Üzerine inşaat yaptığı arazinin kendisine ait olmadığını bilmeyen veya bilmesi gerekmeyen kişi kural olarak iyiniyetlidir. Bunun gibi inşaatı arazi sahibinin açık veya örtülü muvafakatı ile yapan malzeme sahibi de iyiniyetli sayılır. Buna karşılık, üzerinde inşaat yaptığı arazinin kendisine ait olmadığını bilen veya bilmesi gereken kişi kötüniyetlidir (Prof.Dr.Kemal T.Gürsoy, Fikret Eren,Erol Cansel.Türk Eşya Hukuku.Ankara 1978.sh.610).

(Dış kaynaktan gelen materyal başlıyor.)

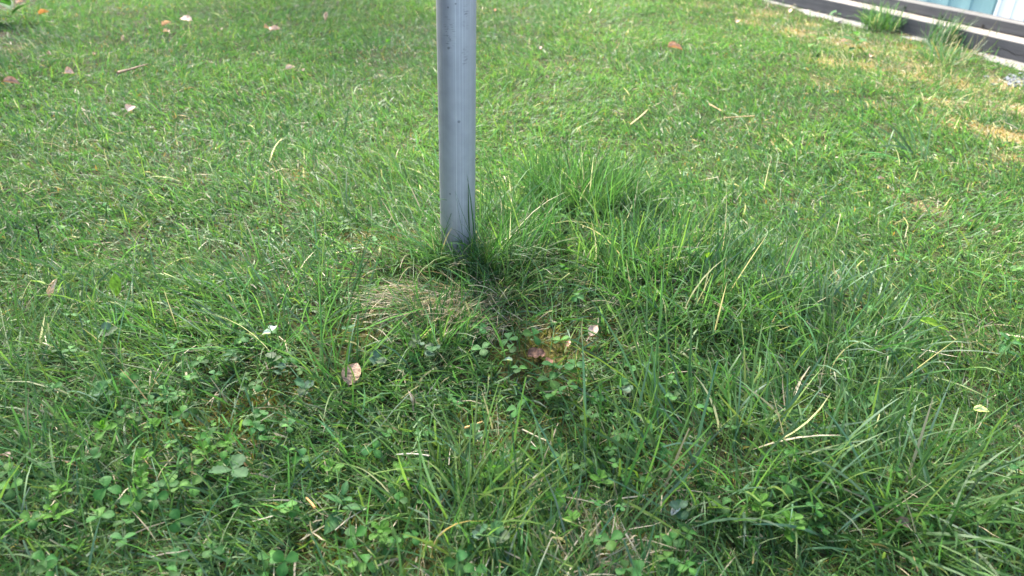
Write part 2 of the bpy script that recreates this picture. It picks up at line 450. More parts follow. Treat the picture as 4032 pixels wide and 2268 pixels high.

Malzeme maliki ve arazi sahibi iyiniyetli ise malzeme sahibine muhik bir tazminat ödenmelidir. Muhik tazminatın tespit ve takdiri hakime ait bir görevdir. Olayın özelliğine göre malzemenin dava tarihindeki değeri gözetilerek takdir edilir. Malzeme sahibi kötüniyetli ise arsa sahibi malzemenin kendisi yönünden taşıdığı en az değeri öder. Bu değer inşaat nedeniyle taşınmazda meydana gelen objektif değer artışı oranı olmayacağından burada da olayın özelliğine göre hakimin geniş taktir yetkisi bulunmaktadır (TMK.m.4). Hiç kuşkusuz malzeme sahibi lehine bir tazminata hükmedebilmek için onun bu konuda talebinin bulunması gerekir. Misal, binanın yıktırılması hususunda arsa maliki tarafından açılan dava, kal’in aşırı zarara yol açacağı için reddedilmiş olsa bile malzeme malikinin tazminat talebi yoksa hakim re’sen tazminata hükmedemez.
TMK’nın 729. maddesi yollaması ile başkasının mülkiyetindeki taşınmaz üzerine ağaç dikilmesi halinde de yukarıdaki hükümler uygulanır.